Shovel Ready is a science fiction novel by Sternbergh. It is Sternbergh's first novel and was released on January 14, 2014, by the Crown Publishing Group.
It shortlisted for the Edgar Allan Poe Award for Best First Novel in .2015.[1]
The book takes place in a devastated near-future New York City when economic disparity and gentrification spiked in pronounced ways. Its narrator and main character roams around a depopulated New York in order to get and perform contracts. Meanwhile, the middle class have fled the area. The rich can afford to escape reality whenever they want, and the less fortunate must "contend with the charred remains of Manhattan."
The novel has been reviewed by Publishers Weekly,[2] The Boston Globe, The Guardian,[3] Chicago Tribune.[4]
A running theme was that the novel, while enjoyed by many of the reviewers, is not for all audiences due to its subject matter and tone. Writing for Chicago Tribune, Michael Robbins called the novel "a lean thriller" but admitted that it's "not perfect or anything", a "less ambitious work than those geek scriptures" like William Gibson's Neuromancer (1984) and Neal Stephenson's Snow Crash (1992). "Once you hear the plot description ... either you know it’s not for you or you want to know if it's as awesome as it sounds." Jesse Singal of The Boston Globe summed that the book "strikes out at many targets and mostly connects", but that "certain sci-fi elements are served up merely lukewarm." Kirkus Reviews described it as "tough, sordid and definitely not for every taste."[5] In the Guardian, the reviewer wonders about the appeal of psychopaths as heroes, antiheroes or narrators – "what's with all the lovable murderers?

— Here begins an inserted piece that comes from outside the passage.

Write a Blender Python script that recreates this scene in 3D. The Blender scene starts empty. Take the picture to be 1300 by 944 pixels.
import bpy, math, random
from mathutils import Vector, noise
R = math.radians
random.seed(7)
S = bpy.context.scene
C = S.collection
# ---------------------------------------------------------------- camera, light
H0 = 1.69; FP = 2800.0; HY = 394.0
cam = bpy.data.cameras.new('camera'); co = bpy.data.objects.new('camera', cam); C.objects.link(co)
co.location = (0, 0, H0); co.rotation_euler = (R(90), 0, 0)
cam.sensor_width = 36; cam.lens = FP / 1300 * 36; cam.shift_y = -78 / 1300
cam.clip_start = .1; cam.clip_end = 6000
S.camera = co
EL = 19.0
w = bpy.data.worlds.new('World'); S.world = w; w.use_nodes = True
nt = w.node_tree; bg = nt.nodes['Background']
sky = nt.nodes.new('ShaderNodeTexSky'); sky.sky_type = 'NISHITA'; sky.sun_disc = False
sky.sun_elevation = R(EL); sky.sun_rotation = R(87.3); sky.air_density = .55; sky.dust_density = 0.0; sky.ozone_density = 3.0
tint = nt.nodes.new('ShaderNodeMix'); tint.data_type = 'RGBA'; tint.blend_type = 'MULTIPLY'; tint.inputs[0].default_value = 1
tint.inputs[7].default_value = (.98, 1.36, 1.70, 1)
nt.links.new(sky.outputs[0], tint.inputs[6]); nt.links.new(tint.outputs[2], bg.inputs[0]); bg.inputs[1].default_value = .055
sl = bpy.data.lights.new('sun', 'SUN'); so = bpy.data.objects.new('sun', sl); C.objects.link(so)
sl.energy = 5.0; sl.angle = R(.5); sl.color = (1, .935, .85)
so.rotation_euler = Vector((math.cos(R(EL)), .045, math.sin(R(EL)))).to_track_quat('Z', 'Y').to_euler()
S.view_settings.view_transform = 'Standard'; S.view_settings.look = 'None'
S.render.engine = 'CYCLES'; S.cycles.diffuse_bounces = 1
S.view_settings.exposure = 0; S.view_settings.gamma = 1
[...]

Shovel Ready suggests, in an oblique kind of way, that the issue is one of a broader social disengagement, but I think there's something more designedly amoral going on."
Many outlets praised the prose writing and narrative style, primarily commenting on the cadence of the hitman protagonist, with markedly rhythmic and short sentences, "telegraphic in style". "Sternbergh", Robbins said, "knows his away around the style", and splitting the cuteness that is good writing from the minority of times that it goes overboard, assessed that "most of the novel is likably streamlined." Singal, despite reservtions, "an enjoyable read, mostly because of Spademan’s strong — if occasionally heavyhanded — narration." the Guardian said that the plot drives grippingly, it is Chandleresque, with "tough-guy brevity leavened with hard-edged wit" & "swiftness, structured around a series of expertly timed twists and shocks." Publishers Weekly was less kind, decrying it "low-rent Raymond Chandler noir told in the style of very late James Ellroy."
A feature film based on the novel is in development by Warner Bros. Erwin Stoff will produce the film. Denzel Washington is expected to play the central role, a hitman in New York City.[6]